THE EXERCISE:
The required output consists solely of the lines from the top of the listing through the line containing "COL = scene.collection", transcribed exactly.

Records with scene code
━━━━━━━━
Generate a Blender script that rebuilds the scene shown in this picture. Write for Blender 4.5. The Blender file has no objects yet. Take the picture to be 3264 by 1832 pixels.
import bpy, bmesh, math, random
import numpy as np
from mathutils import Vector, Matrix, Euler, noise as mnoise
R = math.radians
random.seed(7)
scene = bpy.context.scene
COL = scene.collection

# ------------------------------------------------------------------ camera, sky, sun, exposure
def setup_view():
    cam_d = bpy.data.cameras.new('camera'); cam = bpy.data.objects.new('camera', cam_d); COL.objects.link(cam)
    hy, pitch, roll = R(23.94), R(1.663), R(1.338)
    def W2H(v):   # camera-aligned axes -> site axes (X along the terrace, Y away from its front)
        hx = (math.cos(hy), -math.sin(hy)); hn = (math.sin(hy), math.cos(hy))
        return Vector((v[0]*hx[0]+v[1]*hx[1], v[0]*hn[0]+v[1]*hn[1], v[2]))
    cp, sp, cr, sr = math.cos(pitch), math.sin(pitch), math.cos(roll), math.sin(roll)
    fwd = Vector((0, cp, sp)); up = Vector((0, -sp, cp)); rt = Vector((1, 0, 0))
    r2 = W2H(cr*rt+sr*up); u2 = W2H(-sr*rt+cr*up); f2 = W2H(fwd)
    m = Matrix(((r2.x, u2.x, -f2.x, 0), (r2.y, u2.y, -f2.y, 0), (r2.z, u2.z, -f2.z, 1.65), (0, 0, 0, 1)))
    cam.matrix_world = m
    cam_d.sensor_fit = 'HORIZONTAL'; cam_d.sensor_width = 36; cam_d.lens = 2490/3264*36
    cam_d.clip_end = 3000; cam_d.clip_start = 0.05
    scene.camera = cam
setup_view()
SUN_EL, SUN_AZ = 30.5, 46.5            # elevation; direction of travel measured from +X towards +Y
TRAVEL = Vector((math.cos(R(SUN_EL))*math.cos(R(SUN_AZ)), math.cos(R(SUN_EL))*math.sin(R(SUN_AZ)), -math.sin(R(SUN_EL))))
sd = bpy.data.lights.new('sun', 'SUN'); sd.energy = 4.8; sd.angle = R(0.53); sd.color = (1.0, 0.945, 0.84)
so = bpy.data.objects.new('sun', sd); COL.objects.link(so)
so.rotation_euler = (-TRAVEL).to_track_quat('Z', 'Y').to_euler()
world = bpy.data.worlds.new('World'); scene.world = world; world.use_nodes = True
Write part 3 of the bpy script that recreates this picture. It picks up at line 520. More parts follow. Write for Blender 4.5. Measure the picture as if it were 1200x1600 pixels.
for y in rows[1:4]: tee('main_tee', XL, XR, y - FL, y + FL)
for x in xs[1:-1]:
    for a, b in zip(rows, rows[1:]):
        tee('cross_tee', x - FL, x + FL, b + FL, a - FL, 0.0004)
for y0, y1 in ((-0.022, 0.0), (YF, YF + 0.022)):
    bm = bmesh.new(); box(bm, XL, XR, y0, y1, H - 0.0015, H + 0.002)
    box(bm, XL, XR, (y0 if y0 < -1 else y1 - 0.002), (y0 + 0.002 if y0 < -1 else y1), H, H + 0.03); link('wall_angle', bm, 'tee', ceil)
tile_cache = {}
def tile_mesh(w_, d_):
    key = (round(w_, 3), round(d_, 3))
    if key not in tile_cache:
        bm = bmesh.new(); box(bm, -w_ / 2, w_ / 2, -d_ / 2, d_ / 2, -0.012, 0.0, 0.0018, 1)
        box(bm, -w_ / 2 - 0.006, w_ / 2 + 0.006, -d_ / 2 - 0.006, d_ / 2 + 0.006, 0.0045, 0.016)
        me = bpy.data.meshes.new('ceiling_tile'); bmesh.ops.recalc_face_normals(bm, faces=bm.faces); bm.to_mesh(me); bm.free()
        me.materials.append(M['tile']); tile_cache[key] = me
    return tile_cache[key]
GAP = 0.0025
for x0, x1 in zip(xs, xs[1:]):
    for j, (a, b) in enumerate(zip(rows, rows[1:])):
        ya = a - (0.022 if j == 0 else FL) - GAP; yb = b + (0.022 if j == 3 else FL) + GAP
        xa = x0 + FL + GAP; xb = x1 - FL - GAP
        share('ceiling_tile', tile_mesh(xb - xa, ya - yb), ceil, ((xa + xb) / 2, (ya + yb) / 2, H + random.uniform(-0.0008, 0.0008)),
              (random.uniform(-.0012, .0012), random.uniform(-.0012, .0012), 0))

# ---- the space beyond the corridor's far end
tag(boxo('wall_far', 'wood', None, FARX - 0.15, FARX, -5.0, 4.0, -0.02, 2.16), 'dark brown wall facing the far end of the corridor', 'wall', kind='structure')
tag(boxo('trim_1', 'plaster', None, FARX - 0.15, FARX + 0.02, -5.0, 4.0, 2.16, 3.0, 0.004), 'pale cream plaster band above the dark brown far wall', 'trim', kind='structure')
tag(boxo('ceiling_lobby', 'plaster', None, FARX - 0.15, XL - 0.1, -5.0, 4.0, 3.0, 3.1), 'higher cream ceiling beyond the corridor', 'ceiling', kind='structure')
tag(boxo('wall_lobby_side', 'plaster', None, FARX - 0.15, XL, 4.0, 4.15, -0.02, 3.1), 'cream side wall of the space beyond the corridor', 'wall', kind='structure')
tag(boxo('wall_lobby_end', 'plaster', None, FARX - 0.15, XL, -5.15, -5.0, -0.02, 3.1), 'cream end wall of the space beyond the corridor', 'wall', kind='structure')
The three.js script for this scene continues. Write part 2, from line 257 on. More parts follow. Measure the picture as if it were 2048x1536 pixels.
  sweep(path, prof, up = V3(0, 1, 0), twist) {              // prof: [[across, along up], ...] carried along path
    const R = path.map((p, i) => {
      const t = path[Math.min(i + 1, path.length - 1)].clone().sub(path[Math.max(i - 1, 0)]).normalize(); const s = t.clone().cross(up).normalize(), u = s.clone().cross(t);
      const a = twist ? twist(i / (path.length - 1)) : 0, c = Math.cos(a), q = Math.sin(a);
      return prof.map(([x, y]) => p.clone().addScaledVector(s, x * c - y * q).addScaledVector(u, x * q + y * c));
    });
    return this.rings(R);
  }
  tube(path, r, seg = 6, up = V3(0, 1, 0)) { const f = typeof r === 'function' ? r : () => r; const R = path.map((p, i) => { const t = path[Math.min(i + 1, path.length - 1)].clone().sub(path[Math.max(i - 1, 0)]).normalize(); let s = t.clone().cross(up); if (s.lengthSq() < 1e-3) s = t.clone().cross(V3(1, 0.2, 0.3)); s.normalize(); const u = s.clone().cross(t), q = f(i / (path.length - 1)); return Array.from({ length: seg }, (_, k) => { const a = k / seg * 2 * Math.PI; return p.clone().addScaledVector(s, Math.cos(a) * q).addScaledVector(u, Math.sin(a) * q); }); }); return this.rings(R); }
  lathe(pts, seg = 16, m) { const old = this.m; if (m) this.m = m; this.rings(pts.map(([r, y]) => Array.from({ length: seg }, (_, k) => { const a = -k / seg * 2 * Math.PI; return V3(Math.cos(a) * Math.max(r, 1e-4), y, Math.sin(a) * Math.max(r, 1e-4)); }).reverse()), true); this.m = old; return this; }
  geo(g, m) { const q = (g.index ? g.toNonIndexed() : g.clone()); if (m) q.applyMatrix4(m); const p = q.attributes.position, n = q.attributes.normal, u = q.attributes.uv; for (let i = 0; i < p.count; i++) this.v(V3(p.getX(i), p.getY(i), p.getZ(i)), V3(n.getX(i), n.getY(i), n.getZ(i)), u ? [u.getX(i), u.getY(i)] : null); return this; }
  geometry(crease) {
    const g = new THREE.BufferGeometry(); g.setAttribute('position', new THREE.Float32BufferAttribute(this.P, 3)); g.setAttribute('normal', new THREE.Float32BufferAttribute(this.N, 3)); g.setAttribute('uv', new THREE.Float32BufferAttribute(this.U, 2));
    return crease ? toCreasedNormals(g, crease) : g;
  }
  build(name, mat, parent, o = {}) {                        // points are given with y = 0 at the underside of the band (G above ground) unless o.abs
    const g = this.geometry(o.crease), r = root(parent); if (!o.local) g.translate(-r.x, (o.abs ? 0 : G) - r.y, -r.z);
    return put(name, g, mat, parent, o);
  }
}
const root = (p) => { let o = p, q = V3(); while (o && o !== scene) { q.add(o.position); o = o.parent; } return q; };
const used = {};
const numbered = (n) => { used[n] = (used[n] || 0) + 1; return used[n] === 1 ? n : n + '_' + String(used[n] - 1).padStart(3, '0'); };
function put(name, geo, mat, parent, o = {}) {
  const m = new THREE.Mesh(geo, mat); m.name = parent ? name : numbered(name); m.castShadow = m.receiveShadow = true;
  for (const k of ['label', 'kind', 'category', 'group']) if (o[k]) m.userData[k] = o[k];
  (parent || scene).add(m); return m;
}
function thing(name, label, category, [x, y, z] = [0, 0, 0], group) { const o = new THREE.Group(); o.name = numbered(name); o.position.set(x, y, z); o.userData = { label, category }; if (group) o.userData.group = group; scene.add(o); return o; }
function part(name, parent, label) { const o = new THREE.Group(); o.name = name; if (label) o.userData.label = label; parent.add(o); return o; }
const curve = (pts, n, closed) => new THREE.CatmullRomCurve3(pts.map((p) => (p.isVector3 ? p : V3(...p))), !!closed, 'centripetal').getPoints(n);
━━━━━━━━
THE OUTPUT:
Generate a Blender script that rebuilds the scene shown in this picture. Write for Blender 4.5. The Blender file has no objects yet. Take the picture to be 3264 by 1832 pixels.
import bpy, bmesh, math, random
import numpy as np
from mathutils import Vector, Matrix, Euler, noise as mnoise
R = math.radians
random.seed(7)
scene = bpy.context.scene
COL = scene.collection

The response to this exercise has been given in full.